Gardner expects collaboration in private markets to take different forms than in public markets. A working example is Future Growth Capital, a joint venture with asset manager Schroders.
“One of the drivers is a recognition that in order to invest in private markets, you need a certain scale and expertise, due to the higher transaction costs and a greater need for deal-specific due diligence. That’s hard to do if you’re subscale,” says Gardner.
Established to promote the objectives of the Mansion House Compact, FGC is expected to deploy up to £2.5 billion over three years from Phoenix Group, building on an initial £1 billion commitment. This forms part of a plan to direct £10-20 billion of investor funds into private markets over the next decade, investing in the UK and globally.
A key reason for creating FGC is to provide a dedicated vehicle for other pension funds. “The single biggest benefit from collaboration is enabling smaller players to benefit from that expertise and scale that would otherwise preclude them from investing in private markets,” says Gardner.

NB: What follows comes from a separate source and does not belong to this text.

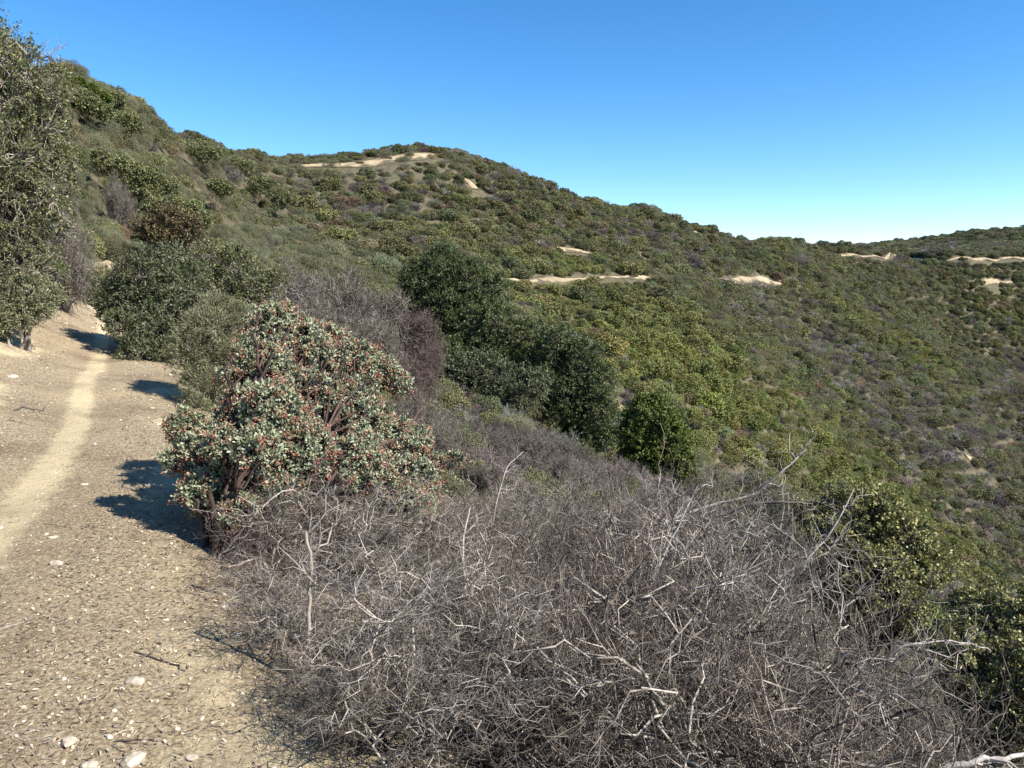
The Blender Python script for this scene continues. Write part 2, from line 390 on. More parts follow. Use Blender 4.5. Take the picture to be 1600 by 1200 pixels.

Integrated decision-making
Alongside FCG, Phoenix Group is working with external managers with specific areas of expertise, and developing its own capacity for direct investment. This requires in-house investment in due diligence, including sector-specific expertise.
“It’s really important that we’re conducting very thorough due diligence to fully understand these investment opportunities,” says Gardner, emphasising the need to understand emerging technologies alongside more proven solutions.
“When you’re looking at the next generation of climate solutions like carbon capture, usage and storage or hydrogen production, huge amounts of due diligence are required on a deal-by-deal basis. The same is very much true of nature-related investment, where we’re much earlier on our journey.”
To improve capacity and coordination, Phoenix Group has made structural adjustments over the past 12-18 months which involve sustainable investment experts migrating from the firm’s centre of excellence to the frontline investment teams.
“We’re now in a position to make much more integrated decisions in relation to whether, when and how we’re investing in sustainable asset classes and making direct investments in those,” says Gardner. “It’s been a really important evolution.”